A report by Mexico Energy Intelligence™ discusses the current controversy regarding Mexico's 2021 electricity law and proposed constitutional reforms

Talos Energy (NYSE:TALO)

Granting CFE's power plants priority in dispatching wreaks the market for renewable energy investors”
— George Baler
HOUSTON, TEXAS, UNITED STATES, April 10, 2022 /EINPresswire.com/ -- In a new report issued by Mexico Energy Intelligence™ (MEI 950 - Extracts), the lobbying strategy of the American government toward Mexico's electricity law is depicted as an exercise of the psychology of Good Cop / Bad Cop.

Climate czar John Kerry and Amb. Ken Salazar are the good cops, expressing concerns on March 31st about climate change and the pollution caused by a pivot away from renewable energy and toward an electricity dispatching regime in which dirty fuels play a bigger role.

The bad cop is Katherine Kai, the U.S. Trade Representative, who, in her letter of March 31st to Mexico’s economy minister, Tatiana Clouthier, expressed her frustration: "Unfortunately, while we have tried to be constructive with the Mexican government in addressing these concerns, there has been no change in policy in Mexico, and U.S. companies continue to face arbitrary treatment and over $10 billion in U.S. investment in Mexico, much in renewable energy installations, is now more at risk than ever."

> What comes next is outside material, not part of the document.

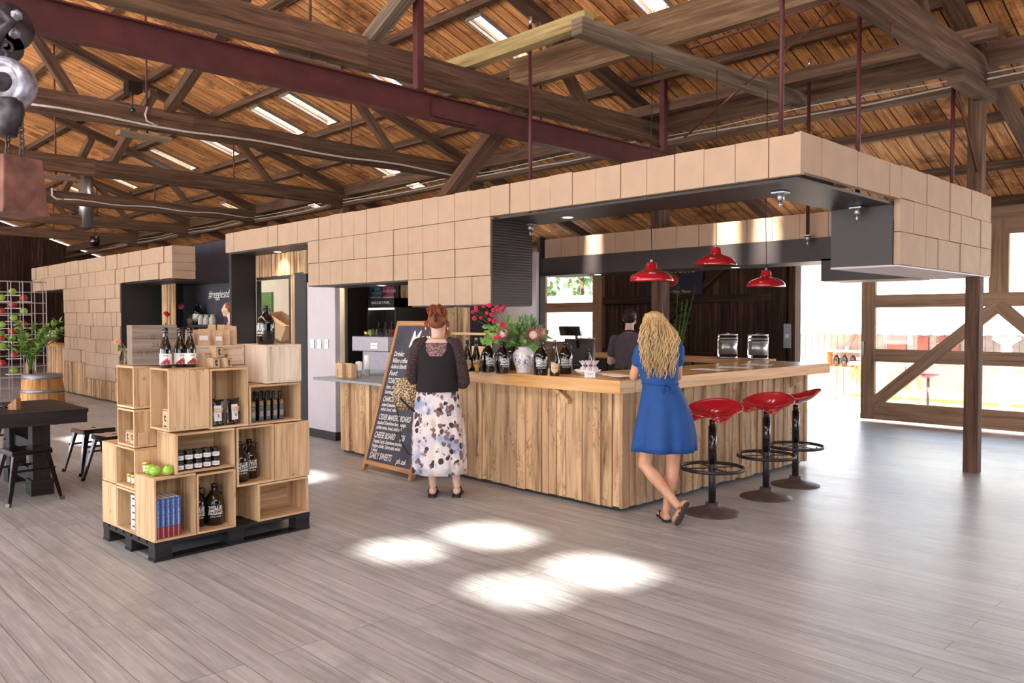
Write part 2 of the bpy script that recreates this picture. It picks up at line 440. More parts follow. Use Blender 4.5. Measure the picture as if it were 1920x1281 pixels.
# near slope: unseen openings added so that sun patches land on the floor at (x, y)
def near_hole(x, y, z, w_, h_):
    # follow the sun back up from (x, y, z) to the near slope
    c0 = 4.36+0.335*(YP-YRDG)-0.335*YRDG           # zroof = c0 + .335*y on the near slope
    # y' = y - SUN_T*(z'-z), z' = c0 + .335*y'
    y1 = (y-SUN_T*(c0-z))/(1+0.335*SUN_T)
    return (x-w_/2, x+w_/2, y1-h_/2, y1+h_/2)
NEARH = [near_hole(-4.24, 3.86, 0, .52, .26), near_hole(-3.16, 3.79, 0, .48, .26), near_hole(-3.24, 3.18, 0, .42, .18), near_hole(-4.36, 3.18, 0, .40, .18),
         near_hole(-7.15, 3.9, 0, .5, .3), near_hole(-7.3, .95, 0, .5, .3), near_hole(-11.2, 3.3, 0, .9, .25), near_hole(-16.2, 3.2, 0, .6, .3),
         near_hole(-13.2, 2.2, 0, .6, .3)]
holes = SKY+NEARH
xs = [XL, XR]+[h[0] for h in holes]+[h[1] for h in holes]
def ys_for(hs, a, b): return [a, b]+[h[2] for h in hs]+[h[3] for h in hs]
def roofs(a, b):
    return grid_plane('ceiling', xs, ys_for([h for h in holes if a <= h[2] <= b], a, b), zroof, [h for h in holes if a <= h[2] <= b], 'roof_boards', 0.05)
struct(roofs(YRDG, YB+0.6)); struct(roofs(YN, YRDG))

# translucent sheets over the far-slope skylights, with their frames
m, nt, b = newmat('skylight_sheet'); N = NT(nt)
nt.nodes.remove(b); tr = N.n('ShaderNodeBsdfTransparent'); tl = N.n('ShaderNodeBsdfTranslucent'); mx = N.n('ShaderNodeMixShader')
tr.inputs[0].default_value = (1, .99, .97, 1); tl.inputs[0].default_value = (.9, .92, .95, 1); mx.inputs[0].default_value = 0.35
N.l(tr.outputs[0], mx.inputs[1]); N.l(tl.outputs[0], mx.inputs[2]); N.l(mx.outputs[0], nt.nodes['Material Output'].inputs[0])
plain('skylight_frame', srgb(150, 140, 136), 0.6)
ordn = ['first', 'second', 'third', 'fourth', 'fifth', 'sixth', 'seventh', 'eighth', 'ninth', 'tenth', 'eleventh', 'twelfth']
hi = sorted([h for h in SKY if h[2] < 8], key=lambda h: -h[0]); lo = sorted([h for h in SKY if h[2] > 8], key=lambda h: -h[0])
hi = [h for h in hi if True]
for grp, nm in ((hi, 'upper row'), (lo, 'lower row by the eaves')):
    for i, (a, b_, c, d) in enumerate(grp):
        t = thing('skylight', 'narrow bright roof skylight, %s from the right in the %s' % (ordn[i], nm), 'skylight', ((a+b_)/2, (c+d)/2, zroof((c+d)/2)), group='skylights in the roof')
        mb = MB(); wv = 7
        V = []; F = []
        for k in range(wv*4+1):
            x = a-.02+(b_-a+.04)*k/(wv*4); zz = .012*math.sin(2*pi*k/4)
            V += [(x, c-.02, zroof(c-.02)+.075+zz), (x, d+.02, zroof(d+.02)+.075+zz)]
        for k in range(wv*4): F.append((2*k, 2*k+1, 2*k+3, 2*k+2))
        mb.add(V, F, smooth=True); mb.build('sheet', 'skylight_sheet', t, world=True)
        fm = MB(); zt = lambda y: zroof(y)-.015
        for x in (a-.012, b_+.012): fm.bar((x, c-.02, zt(c-.02)), (x, d+.02, zt(d+.02)), .024, .05)
        for y in (c-.012, d+.012): fm.bar((a-.02, y, zt(y)), (b_+.02, y, zt(y)), .024, .05)
        fm.build('frame', 'skylight_frame', t, world=True)

# ------------------------------------------------------------------ walls
def board_wall(name, x0, x1, z0, z1, y, mat='barn_board', wd=0.16, axis='x', kind=True, label=None):
    mb = MB(); x = x0
    while x < x1-0.01:
        w_ = min(wd*R.uniform(.75, 1.2), x1-x); off = R.uniform(0, .02)
        if axis == 'x': mb.box(x+.004, x+w_-.004, y+off, y+off+.03, z0, z1(x) if callable(z1) else z1, grain=2)
        else: mb.box(y+off, y+off+.03, x+.004, x+w_-.004, z0, z1(x+w_) if callable(z1) else z1, grain=2)
        x += w_
    # solid backing
    if axis == 'x': mb.box(x0, x1, y+.05, y+.08, z0, z1 if not callable(z1) else z1(x0))
    else:
        zz_ = z1 if callable(z1) else (lambda t: z1)
        xs_ = [x0, (x0+x1)/2, x1] if not callable(z1) else [x0, YRDG, x1]
        for a_, b2_ in zip(xs_[:-1], xs_[1:]): mb.add([(y-.02, a_, z0), (y-.02, b2_, z0), (y-.02, b2_, zz_(b2_)), (y-.02, a_, zz_(a_))], [(0, 1, 2, 3)])
    o = mb.build(name, mat)
    return struct(o) if kind else o
YW = 12.6
# back wall: window bay at the left, boards, the open doorway, the glazed doors at the right
board_wall('wall_back', -10.42, -6.3, 0, 3.1, YW)
board_wall('wall_back', XL, -12.3, 0, 3.1, YW)
mb = MB()
mb.box(XL, XR, YW-.05, YW+.12, 2.95, 3.25); struct(mb.build('trim_1', 'door_timber'))
mb = MB()
mb.box(-10.4, -6.35, YW-.07, YW-.005, 1.86, 2.0); mb.box(-10.4, -6.35, YW-.07, YW-.005, .85, .98)
mb.bar((-9.6, YW-.04, .9), (-7.2, YW-.04, 2.75), .12, .06, (0, 1, 0)); mb.box(-6.62, -6.36, YW-.09, YW-.01, 0, 2.95, grain=2)
mb.box(-6.32, -6.2, YW-.1, YW+.1, 0, 3.0, grain=2)
struct(mb.build('trim_2', 'barn_board'))
mb = MB()   # heavy window-bay posts and rails
for x in (-12.09, -10.41): mb.box(x-.12, x+.12, YW-.1, YW+.1, 0, 3.0, grain=2)
for z, h_ in ((.97, .12), (1.81, .10)): mb.box(-11.97, -10.53, YW-.08, YW+.08, z-h_, z+h_, grain=0)
mb.box(-11.97, -10.53, YW-.05, YW+.05, 0, .85, grain=0)
struct(mb.build('window_1', 'door_timber'))
# end wall at the far left
def zend(y): return zroof(y)-.05
board_wall('wall_left', -7.0, YB, 0, zend, XL+.2, axis='y', wd=.22)
board_wall('wall_far', -7, 3, 0, 2.4, -27.0, axis='y', wd=.22)

# the wall behind the camera, standing between the big doorways (out of view; keeps the sky off the roof)
m = MB(); m.box(XL, XR, YN-.1, YN, 3.4, zroof(YN)+.02, grain=0); struct(m.build('wall_front', 'barn_board'))

mb = MB(); mb.box(XR-.1, XR, YN, YB, 0, 4.2, grain=2); struct(mb.build('wall_right_light_block', 'barn_board'))  # unseen side wall, added to keep sky light off the kiosk's right faces
# ------------------------------------------------------------------ roof timbers
TX = [(-2.5, 'nearest the right edge'), (-6.3, 'second from the right'), (-10.15, 'third from the right'), (-14.0, 'fourth from the right'), (-17.8, 'fifth from the right'), (-21.6, 'sixth from the right'), (-25.4, 'farthest to the left')]
for i, (x, wh) in enumerate(TX):
    t = thing('roof_truss', 'old timber roof truss with iron rods, %s' % wh, 'truss', (x, YP, 3.88), group='roof trusses across the barn')
    mb = MB(); y0, y1 = -7.6, YP+.22
    mb.bar((x, y0, 4.0), (x, 4.2, 4.0), .16, .26); mb.bar((x, 4.2, 3.99), (x, y1, 3.99), .16, .25); mb.build('tie_beam', 'old_timber', t, world=True)
    rb = lambda y: zroof(y)-.20
    for (a, b_) in ((YRDG, YB+.1), (YRDG, YN+.5)):
        mb = MB(); mb.bar((x, a, rb(a)), (x, b_, rb(b_)), .12, .14); mb.build('rafter', 'old_timber', t, world=True)
    for ya, yb in ((7.3, 6.55), (2.85, 1.1), (-1.35, .4), (-5.8, -5.05)):
        mb = MB(); mb.bar((x, ya, 4.1), (x, yb, rb(yb)-.03), .1, .11); mb.build('strut', 'old_timber', t, world=True)
    for ya in (6.55, 3.65, YRDG, -2.15):
        mb = MB(); mb.tube([(x+.02, ya, 3.8), (x+.02, ya, rb(ya))], .013, 8); mb.build('tie_rod', 'rust_rod', t, world=True)
    mb = MB(); mb.bar((x, YP-.75, 3.80), (x, YP+.3, 3.80), .14, .12) if i == 0 else mb.bar((x, YP-.35, 3.82), (x, YP+.25, 3.82), .13, .08)
    mb.build('corbel', 'old_timber', t, world=True)
# purlins
PY = [12.3, 11.36, 10.28, 9.2, 8.2, 7.42, 6.22, 5.05, 3.95, 2.85, 1.8, -.3, -1.4+.45, -3.2, -4.6, -6.4]
for i, y in enumerate(PY):
    z = zroof(y)-.055
    mb = MB(); s_ = .11 if y > 7.5 else .10
    segs = [XR]+[p[0]+R.uniform(-.05, .05) for p in TX]+[XL+.3]
    for a, b_ in zip(segs[:-1], segs[1:]): mb.bar((b_-.002, y, z+R.uniform(-.004, .004)), (a+.002, y, z+R.uniform(-.004, .004)), .085, s_)
    tag(mb.build('purlin', 'old_timber'), 'long roof purlin, %s up from the back eaves' % (ordn+['thirteenth', 'fourteenth', 'fifteenth', 'sixteenth'])[i], 'purlin', 'purlins under the roof boards')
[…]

The letter was sent on the same day as the meeting with Mexico's President Andrés Manuel López Obrador (AMLO), Kerry and investors. Matters in dispute are all over the block: pollution abatement, clean energy, investor claims, treaty compliance, market governance, regulation and presidential discretional authority.

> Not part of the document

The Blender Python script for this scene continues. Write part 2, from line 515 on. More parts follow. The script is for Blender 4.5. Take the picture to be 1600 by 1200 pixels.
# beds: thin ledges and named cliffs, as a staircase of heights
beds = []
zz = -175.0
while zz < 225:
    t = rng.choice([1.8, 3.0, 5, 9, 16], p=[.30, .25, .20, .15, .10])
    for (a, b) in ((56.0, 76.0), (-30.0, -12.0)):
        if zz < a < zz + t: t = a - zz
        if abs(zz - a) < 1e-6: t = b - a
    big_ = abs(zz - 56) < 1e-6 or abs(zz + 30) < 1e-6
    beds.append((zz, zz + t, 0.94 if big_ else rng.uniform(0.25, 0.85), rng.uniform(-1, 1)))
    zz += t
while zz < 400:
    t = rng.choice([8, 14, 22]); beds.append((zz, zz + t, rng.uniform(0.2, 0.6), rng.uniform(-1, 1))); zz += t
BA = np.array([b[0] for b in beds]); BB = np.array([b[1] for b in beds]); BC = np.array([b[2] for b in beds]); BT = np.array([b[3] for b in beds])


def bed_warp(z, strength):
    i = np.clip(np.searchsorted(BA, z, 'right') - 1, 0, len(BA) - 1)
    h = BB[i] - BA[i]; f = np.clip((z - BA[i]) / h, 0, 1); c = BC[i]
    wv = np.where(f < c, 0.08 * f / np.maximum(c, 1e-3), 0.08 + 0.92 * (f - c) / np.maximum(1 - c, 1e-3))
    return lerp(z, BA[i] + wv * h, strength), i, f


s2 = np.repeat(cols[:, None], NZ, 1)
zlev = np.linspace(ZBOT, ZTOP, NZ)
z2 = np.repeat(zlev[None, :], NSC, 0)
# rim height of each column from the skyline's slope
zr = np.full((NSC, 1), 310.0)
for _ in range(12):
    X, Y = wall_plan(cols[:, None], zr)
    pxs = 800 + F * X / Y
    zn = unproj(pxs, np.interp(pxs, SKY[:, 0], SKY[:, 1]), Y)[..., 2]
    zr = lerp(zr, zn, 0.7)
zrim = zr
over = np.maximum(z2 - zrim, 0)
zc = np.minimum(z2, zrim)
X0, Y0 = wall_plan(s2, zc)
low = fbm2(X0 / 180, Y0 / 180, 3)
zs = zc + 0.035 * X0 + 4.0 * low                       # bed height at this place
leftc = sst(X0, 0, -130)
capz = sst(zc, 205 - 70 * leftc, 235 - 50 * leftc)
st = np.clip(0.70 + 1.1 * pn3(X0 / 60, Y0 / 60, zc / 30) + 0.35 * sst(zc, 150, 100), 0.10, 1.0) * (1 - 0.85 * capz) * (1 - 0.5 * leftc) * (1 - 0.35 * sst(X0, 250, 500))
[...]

"The negotiating strategy of Team Biden failed to recognize that for AMLO any consideration of climate change must follow acceptance of his demand that the state-owned power utility (CFE) and oil company (Pemex) be accorded special market status," observes George Baker, principal author of the report. "Granting CFE's power plants priority in dispatching wreaks the market for renewable energy investors," he adds.

On his side, President Andrés Manuel López Obrador practiced the technique of "Bait and Switch." He offered to host a meeting to discuss concerns of American diplomats and investors, but the occasion was meant as an opportunity to instruct his guests about the merits of his programs and policies.

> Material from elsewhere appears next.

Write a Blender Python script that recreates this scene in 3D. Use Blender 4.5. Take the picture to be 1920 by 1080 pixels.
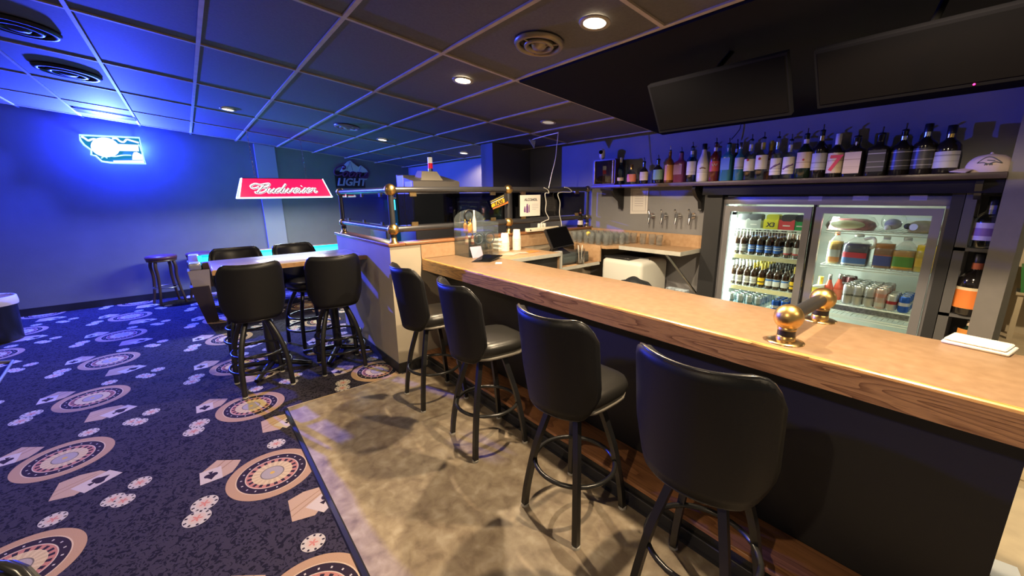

Regarding the presence of Tim Duncan, CEO of Houston's Talos Energy, Inc., at the meeting, President López Obrador took advantage of the occasion to fault American oil companies for not continuing to invest in their contracts. The president said that investments could bring the huge Zama reservoir into production during his term and urged Talos to continue to invest under the terms given by the Mexican authorities. The president did not, however, offer an investment commitment by Pemex, which, since mid-2021, is the government-designated operator.

Table 1 of the report provides a chronology of the regulatory process regarding the ownership and operatorship of the Zama reservoir during 2020-22.

The only concession made by the president during the meeting was to lift sanctions against midstream companies as an act of goodwill, cautioning, however, that their permits would be revoked if they were to traffic in black-market gasoline.

The American diplomatic efforts to change official opinion in Mexico failed to produce a favorable outcome for investors in rulings by the Supreme Court on June 7th. None of the several challenges to the constitutionality of the electricity law convinced the required eight of eleven justices. Pending judicial review are upwards of 200 requests for injunctions to block enforcement of the law.

The president has said that if the Supreme Court were to find the Electricity Law unconstitutional, then he would then change the constitution. His proposed constitutional amendments, presently under consideration in the Lower House, would downgrade Mexico's two energy regulators to departments within the Energy Ministry. In parallel, the electricity dispatching system operator (CENACE) would also lose its independent status and be reabsorbed as a unit inside CFE.

American, Canadian and European diplomats are at a loss: sweet-talking AMLO about climate change doesn't work to protect either the climate or investors, but they hesitate to recommend sanctions against Mexico, fearing making things worse," Baker adds.